The LMA system was designed to prevent this from happening again. The LMA is under the control of a separate board and is not under the control of the executive director. The only way that the Executive Director can get at that money is to beg or plead for it.
However, to create a "Deferred Life and Sustaining Memberships Liability" is simply wrong. This is not authorized or required by GAAP. The USCF has no legal liability to the life members. The life members joined and paid their dues just like everyone else does. The USCF owes nothing to its life members, just as a for-profit corporation owes nothing to its stockholders.
The reason this is an important matter is that those who are out are trying to overthrow those who are in and retake the fort.
A perfect example is Al Lawrence. As long as he was in as Executive Director, Lawrence was strongly opposed to the various schemes which were being presented to give special treatment to the life members. However, now that he is out, having resigned in 1996 only hours before he was going to be fired (he still claims that he did not know he was going to be fired), he has jumped to the other side of the fence and is part of the group that wants to stop the Executive Director from receiving even enough money from the LMA to pay for the printing and mailing of Chess Life to the life members.
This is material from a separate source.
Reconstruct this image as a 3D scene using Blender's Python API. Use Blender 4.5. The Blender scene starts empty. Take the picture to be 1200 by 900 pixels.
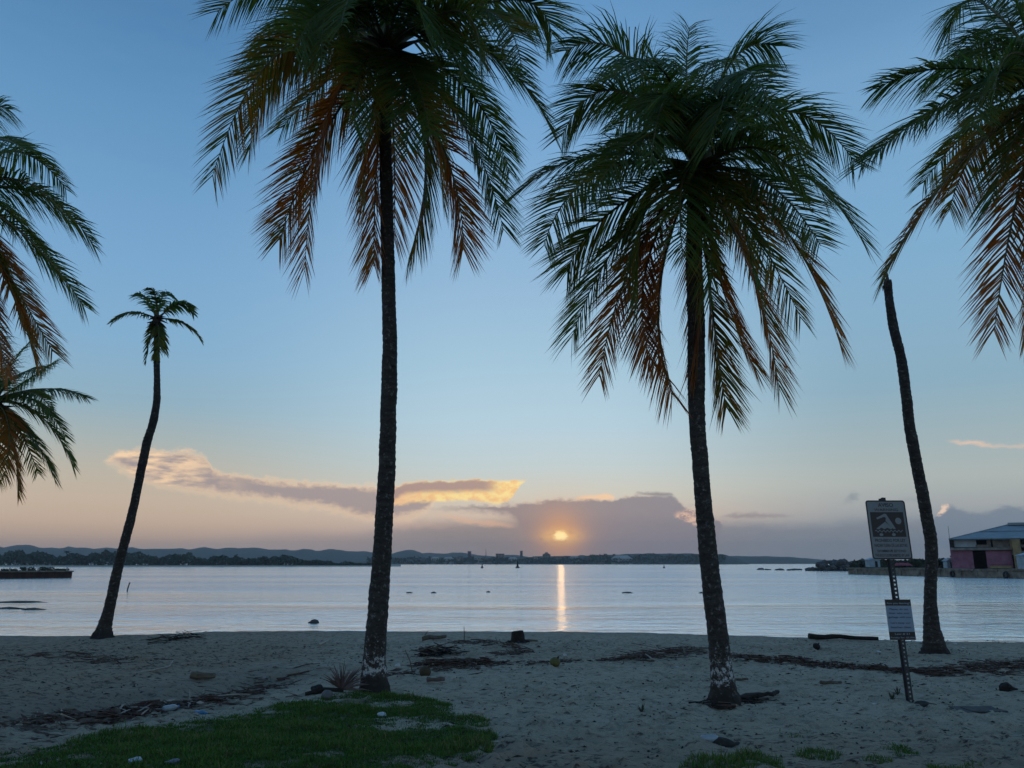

This has hurt the USCF badly, because a majority in the World Chess Community have heard that the USCF is broke and is likely to close down soon. The truth is the opposite. The Real Net Worth of the USCF as of the last fiscal year is $1,787,266.37, as calculated in accordance with Generally Accepted Accounting Principles, as opposed to the Doyle-Lawrence formulation. The USCF is on more solid financial footing than any chess organization in the world, with the exception of the Mechanics Institute in San Francisco, which is primarily a library, not a chess club.